→ **Requirement**
Copy each line that holds "were".

→ **Recorded data**
******************************
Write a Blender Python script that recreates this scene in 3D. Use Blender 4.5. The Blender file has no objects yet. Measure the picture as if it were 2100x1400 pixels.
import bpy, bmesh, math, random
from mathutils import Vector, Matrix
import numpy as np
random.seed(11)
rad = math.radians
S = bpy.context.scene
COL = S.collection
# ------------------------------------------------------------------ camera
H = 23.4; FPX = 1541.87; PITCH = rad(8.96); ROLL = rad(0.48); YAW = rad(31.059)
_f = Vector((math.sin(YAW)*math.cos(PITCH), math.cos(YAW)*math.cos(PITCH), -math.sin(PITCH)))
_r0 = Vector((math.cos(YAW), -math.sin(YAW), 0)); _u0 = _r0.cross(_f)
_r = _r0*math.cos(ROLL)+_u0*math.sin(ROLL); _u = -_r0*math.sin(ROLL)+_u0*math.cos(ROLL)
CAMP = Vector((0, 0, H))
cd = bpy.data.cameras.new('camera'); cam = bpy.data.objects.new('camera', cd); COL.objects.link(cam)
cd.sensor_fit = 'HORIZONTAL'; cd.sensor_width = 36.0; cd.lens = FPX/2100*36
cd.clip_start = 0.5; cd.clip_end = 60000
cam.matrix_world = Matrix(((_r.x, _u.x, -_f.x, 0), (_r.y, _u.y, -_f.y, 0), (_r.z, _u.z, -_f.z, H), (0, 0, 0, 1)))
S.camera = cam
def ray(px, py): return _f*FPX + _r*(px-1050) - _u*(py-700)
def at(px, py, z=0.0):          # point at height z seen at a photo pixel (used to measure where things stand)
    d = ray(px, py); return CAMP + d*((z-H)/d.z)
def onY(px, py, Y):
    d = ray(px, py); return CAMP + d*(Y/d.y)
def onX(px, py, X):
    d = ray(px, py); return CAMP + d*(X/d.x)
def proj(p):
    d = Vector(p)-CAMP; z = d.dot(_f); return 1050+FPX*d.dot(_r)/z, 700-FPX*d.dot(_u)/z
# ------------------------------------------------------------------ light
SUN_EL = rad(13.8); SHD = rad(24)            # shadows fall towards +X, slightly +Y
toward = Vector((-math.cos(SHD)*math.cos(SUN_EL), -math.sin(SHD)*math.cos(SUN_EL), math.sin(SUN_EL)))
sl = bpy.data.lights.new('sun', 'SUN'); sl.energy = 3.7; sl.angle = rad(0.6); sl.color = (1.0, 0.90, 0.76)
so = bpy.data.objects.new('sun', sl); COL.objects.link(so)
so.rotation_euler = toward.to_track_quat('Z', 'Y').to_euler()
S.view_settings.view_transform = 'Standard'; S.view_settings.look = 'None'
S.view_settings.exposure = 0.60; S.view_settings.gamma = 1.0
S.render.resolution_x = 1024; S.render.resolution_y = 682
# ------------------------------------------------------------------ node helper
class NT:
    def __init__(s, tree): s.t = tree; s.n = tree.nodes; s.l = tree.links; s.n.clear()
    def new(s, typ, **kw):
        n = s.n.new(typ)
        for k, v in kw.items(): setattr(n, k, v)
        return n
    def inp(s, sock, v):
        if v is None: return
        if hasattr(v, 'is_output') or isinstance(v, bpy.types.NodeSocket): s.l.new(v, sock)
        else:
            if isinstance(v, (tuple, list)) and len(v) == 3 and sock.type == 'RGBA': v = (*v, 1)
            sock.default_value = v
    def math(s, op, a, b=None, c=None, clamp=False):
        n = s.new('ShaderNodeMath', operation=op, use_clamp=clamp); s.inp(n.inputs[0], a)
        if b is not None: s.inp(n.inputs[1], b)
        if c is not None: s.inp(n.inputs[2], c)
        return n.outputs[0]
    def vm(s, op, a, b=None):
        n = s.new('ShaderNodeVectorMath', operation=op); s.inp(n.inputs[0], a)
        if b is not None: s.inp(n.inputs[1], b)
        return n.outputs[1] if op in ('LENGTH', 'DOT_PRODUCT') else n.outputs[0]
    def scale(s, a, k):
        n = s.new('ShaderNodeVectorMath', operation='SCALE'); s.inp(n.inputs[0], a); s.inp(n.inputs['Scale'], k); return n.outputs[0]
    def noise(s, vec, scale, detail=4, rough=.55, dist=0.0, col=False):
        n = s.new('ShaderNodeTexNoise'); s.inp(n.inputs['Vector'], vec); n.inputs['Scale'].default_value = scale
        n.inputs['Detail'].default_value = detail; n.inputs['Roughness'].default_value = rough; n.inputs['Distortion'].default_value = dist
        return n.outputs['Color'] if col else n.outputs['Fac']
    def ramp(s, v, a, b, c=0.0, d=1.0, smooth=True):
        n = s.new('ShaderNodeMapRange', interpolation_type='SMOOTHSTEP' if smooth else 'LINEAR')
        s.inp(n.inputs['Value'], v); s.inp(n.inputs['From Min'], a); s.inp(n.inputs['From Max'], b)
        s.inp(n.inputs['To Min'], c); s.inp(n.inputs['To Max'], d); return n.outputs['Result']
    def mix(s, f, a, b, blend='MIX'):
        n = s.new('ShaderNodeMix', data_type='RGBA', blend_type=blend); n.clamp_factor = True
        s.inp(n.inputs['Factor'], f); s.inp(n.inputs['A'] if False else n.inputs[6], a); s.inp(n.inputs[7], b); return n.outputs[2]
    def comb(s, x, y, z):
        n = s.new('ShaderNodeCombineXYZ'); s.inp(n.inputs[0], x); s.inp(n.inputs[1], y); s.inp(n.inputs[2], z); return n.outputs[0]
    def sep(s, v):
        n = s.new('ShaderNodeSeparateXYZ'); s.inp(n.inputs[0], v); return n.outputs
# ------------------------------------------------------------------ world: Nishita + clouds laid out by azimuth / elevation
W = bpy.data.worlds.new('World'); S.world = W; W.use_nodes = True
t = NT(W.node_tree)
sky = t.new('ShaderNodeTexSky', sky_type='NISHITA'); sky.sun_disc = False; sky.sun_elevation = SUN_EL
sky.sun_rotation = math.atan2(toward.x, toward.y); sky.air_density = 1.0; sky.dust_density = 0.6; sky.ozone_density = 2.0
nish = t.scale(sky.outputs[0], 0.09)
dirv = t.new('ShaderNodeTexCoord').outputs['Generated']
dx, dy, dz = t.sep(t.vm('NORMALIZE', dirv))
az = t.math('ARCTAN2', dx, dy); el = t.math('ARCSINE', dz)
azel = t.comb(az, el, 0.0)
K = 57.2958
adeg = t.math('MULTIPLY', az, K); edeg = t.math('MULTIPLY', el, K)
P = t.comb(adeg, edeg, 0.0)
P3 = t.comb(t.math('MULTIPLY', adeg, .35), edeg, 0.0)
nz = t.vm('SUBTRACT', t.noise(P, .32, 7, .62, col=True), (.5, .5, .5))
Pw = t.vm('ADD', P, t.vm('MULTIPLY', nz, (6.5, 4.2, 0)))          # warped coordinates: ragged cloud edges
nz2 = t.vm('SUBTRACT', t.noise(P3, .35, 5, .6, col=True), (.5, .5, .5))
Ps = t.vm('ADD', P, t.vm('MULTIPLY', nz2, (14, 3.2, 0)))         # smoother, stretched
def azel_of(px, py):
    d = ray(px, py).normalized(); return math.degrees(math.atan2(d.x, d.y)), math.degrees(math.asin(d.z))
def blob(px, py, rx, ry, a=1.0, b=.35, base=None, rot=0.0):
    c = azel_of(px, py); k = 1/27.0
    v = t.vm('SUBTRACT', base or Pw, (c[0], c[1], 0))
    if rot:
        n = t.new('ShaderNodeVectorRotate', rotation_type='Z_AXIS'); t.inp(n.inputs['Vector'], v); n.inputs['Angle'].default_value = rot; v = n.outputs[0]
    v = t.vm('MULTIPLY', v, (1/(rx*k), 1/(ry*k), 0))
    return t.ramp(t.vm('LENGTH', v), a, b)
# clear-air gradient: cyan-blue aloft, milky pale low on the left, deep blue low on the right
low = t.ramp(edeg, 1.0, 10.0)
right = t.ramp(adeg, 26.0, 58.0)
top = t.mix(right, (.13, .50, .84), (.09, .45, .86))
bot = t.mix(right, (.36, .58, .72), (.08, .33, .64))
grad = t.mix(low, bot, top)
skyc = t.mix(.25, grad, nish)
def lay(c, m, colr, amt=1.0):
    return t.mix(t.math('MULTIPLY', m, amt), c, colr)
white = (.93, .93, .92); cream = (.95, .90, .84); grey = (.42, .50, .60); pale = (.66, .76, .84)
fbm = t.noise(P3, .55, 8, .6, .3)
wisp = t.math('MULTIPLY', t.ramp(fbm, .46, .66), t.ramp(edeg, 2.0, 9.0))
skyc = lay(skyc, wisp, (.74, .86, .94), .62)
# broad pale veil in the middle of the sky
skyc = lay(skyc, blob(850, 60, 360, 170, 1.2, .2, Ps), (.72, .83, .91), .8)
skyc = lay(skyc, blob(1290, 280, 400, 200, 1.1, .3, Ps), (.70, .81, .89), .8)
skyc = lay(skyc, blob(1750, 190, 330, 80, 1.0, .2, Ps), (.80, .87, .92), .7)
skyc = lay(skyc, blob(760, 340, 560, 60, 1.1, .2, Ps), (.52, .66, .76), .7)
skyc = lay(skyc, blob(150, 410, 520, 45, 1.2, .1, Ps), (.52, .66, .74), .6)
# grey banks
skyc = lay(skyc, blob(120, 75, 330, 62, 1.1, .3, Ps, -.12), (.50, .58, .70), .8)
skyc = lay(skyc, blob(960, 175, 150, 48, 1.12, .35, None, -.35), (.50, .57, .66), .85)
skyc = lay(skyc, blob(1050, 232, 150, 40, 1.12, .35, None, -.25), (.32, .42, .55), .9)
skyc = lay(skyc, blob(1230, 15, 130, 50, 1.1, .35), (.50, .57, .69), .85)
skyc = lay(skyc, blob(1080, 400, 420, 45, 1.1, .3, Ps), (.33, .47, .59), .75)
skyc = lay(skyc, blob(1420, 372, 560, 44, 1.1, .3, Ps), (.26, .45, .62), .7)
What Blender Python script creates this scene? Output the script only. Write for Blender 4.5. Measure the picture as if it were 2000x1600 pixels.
******************************
→ **Result of this exercise**
Write a Blender Python script that recreates this scene in 3D. Use Blender 4.5. The Blender file has no objects yet. Measure the picture as if it were 2100x1400 pixels.
What Blender Python script creates this scene? Output the script only. Write for Blender 4.5. Measure the picture as if it were 2000x1600 pixels.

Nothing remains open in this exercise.